The market is focusing on the possibility that this crisis could be the beginning of another problem caused by excessive tightening side effects. Even if the SVB incident ends as a one-off event, the confirmed financial vulnerabilities due to rapid rate hikes suggest that the ECB now faces the dual challenge of overcoming both financial stability and inflation.


The WSJ predicted that central banks worldwide, including the ECB, which have been implementing aggressive tightening to combat inflation, may switch to a 'firefighting mode' to protect financial markets. This means the ECB could shift its role to a firefighter blocking the spread of financial sector risks caused by aggressive tightening, potentially reversing the rate hike trend.

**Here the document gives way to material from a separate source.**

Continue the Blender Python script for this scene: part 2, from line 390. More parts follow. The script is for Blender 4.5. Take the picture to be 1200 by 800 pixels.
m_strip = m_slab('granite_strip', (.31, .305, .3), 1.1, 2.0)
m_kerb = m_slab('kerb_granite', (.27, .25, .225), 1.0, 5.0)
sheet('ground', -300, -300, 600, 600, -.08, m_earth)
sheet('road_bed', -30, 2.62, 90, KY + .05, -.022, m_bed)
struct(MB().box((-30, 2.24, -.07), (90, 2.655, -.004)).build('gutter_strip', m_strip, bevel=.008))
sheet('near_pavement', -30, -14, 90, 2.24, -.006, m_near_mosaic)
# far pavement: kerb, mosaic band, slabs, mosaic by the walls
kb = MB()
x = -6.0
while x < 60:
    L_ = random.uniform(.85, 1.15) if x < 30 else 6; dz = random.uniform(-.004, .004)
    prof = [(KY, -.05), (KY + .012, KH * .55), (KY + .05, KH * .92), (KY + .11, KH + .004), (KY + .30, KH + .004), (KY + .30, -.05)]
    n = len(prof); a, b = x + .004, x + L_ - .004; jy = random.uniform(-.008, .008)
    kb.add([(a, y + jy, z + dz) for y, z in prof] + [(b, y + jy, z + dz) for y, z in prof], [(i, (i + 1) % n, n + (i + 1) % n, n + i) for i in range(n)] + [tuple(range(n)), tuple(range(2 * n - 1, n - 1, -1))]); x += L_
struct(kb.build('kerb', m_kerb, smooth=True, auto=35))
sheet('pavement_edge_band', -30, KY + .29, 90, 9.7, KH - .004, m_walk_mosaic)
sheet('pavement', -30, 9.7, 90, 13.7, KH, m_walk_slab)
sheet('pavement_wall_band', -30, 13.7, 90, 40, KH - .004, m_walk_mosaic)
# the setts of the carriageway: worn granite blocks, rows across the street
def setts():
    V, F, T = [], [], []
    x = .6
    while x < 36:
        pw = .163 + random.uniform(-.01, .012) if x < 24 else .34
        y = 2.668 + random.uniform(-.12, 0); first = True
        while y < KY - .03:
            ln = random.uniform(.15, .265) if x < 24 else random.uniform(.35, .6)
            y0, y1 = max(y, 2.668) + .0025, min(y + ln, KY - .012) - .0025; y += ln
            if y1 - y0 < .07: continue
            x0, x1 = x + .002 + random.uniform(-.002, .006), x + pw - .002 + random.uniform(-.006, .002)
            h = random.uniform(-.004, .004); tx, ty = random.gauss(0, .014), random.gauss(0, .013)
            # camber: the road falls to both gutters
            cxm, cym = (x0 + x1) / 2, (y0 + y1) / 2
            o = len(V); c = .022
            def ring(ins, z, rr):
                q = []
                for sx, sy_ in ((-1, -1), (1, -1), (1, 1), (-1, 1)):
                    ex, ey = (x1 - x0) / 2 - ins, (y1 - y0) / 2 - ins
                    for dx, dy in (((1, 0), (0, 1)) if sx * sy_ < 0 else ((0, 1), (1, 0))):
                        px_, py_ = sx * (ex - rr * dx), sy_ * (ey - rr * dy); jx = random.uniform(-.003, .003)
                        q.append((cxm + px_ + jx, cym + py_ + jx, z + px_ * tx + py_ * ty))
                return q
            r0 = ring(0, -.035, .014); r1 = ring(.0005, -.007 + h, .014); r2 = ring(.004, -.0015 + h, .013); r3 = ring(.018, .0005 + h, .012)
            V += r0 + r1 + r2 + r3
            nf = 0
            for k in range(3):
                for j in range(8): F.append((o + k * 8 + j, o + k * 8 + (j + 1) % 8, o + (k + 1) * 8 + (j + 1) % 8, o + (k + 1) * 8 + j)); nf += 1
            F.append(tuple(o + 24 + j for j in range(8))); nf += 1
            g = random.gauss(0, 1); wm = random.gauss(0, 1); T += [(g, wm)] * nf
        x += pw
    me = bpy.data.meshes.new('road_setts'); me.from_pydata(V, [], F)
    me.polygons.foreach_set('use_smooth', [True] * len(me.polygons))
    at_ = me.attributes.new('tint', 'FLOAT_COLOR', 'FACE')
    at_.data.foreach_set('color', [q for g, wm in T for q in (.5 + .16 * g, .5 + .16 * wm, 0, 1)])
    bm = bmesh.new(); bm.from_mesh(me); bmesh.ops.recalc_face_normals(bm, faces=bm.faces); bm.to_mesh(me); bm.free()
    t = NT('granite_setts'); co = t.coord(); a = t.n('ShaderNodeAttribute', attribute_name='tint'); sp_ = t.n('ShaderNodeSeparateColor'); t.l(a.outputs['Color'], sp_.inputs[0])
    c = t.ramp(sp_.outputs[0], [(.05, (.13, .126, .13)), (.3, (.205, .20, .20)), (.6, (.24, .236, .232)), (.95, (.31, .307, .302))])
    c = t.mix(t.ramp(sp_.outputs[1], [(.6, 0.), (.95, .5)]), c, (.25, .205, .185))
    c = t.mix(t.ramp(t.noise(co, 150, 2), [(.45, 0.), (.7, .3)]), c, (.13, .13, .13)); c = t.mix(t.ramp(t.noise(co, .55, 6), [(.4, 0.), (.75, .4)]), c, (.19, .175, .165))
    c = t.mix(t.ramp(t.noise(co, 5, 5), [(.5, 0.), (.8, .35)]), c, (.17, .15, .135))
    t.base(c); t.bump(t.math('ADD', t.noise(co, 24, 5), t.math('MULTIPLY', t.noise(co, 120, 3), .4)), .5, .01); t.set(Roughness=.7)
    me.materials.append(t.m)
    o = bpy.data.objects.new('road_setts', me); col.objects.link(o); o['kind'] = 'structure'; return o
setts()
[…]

Among some central bank policymakers, there are even warnings that the SVB-triggered market panic could push more banks and financial firms into crisis, becoming a chain leading to economic collapse. Stefan Gerlach, former Deputy Governor of the Central Bank of Ireland, said, "There is a clear risk that something in the economy could break if rates are raised this much," adding, "There needs to be a consideration of how much inflation must be tolerated to ensure financial stability."


"Can the ECB Become the Firefighter Preventing a Financial Crisis? ... ECB Caught in a Dilemma" [Image source=UPI Yonhap News]

The European Commission, the EU's executive body, holds the view that there is currently no significant risk to European financial markets from the SVB bankruptcy, but the WSJ reported that the ECB is likely to maintain a cautious stance. The WSJ added, "It does not seem likely that the ECB will completely change its rate hike path, but there could be opposition to the big step at this meeting."


Since entering tightening mode in July last year, the ECB has raised its benchmark interest rate to 3.0%, the highest level since 2008, and has signaled an additional 0.5 percentage point increase this month following last month. ECB President Christine Lagarde announced at last month's meeting, "It is still too early to declare victory in the fight against inflation," signaling the implementation of the big step.